● Do this: Reproduce only the stretch of entries below that begins at the first line and ends at the line holding "SC = bpy.context.scene".

● Records for this exercise:
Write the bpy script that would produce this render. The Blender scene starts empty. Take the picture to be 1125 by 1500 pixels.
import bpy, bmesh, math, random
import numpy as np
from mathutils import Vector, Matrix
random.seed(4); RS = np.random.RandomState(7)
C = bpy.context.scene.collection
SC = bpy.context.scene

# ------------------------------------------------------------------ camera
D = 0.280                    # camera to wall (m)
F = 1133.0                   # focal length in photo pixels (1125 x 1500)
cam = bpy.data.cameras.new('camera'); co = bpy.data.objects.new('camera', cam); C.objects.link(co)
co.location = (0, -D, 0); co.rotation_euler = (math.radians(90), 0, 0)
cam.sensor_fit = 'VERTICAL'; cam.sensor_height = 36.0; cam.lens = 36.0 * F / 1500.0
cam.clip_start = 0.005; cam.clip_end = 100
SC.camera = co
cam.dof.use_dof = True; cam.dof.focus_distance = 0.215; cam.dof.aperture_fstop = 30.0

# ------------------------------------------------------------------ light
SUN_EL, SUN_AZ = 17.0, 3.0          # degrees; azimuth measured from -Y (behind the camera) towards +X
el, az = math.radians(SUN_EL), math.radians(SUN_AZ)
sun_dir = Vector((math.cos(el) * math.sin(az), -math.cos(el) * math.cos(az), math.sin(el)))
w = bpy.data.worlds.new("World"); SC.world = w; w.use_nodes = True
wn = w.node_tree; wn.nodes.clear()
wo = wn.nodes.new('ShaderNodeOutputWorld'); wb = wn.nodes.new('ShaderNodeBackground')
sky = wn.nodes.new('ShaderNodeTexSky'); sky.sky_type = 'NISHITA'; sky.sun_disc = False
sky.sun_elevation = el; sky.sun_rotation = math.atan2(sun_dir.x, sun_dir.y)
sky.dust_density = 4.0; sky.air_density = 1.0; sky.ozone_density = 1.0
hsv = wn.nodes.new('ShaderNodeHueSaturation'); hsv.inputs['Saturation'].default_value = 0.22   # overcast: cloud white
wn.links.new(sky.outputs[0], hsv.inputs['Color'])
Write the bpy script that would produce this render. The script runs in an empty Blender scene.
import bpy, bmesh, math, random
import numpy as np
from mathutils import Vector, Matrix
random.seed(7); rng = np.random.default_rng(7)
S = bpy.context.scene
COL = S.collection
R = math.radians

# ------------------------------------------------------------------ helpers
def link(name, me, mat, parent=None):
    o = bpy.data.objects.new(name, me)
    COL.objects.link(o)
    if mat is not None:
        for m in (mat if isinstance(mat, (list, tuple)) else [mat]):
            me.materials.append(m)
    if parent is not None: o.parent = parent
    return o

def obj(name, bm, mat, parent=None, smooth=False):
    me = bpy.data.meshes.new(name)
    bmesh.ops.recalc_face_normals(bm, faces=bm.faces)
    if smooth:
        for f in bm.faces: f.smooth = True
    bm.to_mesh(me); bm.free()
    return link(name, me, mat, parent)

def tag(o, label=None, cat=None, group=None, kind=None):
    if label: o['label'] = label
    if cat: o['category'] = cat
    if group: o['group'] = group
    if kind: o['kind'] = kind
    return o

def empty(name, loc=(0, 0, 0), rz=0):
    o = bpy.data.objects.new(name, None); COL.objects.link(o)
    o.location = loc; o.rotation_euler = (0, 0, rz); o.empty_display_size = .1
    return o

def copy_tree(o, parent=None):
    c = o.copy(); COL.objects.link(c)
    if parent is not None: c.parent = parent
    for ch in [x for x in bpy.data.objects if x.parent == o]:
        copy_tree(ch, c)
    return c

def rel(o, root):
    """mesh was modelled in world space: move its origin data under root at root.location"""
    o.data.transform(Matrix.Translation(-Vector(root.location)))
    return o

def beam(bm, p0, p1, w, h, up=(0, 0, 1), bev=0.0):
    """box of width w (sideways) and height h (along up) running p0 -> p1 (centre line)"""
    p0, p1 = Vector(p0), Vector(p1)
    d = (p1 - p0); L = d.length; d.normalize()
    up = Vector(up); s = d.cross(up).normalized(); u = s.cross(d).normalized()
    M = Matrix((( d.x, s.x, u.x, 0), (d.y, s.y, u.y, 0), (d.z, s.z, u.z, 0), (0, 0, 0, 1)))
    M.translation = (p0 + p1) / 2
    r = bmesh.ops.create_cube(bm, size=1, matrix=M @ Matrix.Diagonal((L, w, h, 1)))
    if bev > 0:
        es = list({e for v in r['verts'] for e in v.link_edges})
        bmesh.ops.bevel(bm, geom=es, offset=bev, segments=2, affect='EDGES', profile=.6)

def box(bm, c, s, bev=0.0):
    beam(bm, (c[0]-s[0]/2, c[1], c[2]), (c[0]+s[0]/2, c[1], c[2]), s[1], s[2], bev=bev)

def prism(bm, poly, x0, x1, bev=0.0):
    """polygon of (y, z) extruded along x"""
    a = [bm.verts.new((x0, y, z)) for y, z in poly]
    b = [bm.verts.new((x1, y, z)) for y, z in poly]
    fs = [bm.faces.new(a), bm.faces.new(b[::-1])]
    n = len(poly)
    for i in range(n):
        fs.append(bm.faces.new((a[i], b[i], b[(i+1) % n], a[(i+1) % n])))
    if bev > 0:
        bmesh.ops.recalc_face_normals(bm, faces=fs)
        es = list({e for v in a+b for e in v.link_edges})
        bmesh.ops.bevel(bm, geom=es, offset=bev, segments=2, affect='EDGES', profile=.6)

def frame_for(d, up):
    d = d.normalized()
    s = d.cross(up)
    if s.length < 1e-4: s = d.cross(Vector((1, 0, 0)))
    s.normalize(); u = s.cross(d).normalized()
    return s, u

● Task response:
Write the bpy script that would produce this render. The Blender scene starts empty. Take the picture to be 1125 by 1500 pixels.
import bpy, bmesh, math, random
import numpy as np
from mathutils import Vector, Matrix
random.seed(4); RS = np.random.RandomState(7)
C = bpy.context.scene.collection
SC = bpy.context.scene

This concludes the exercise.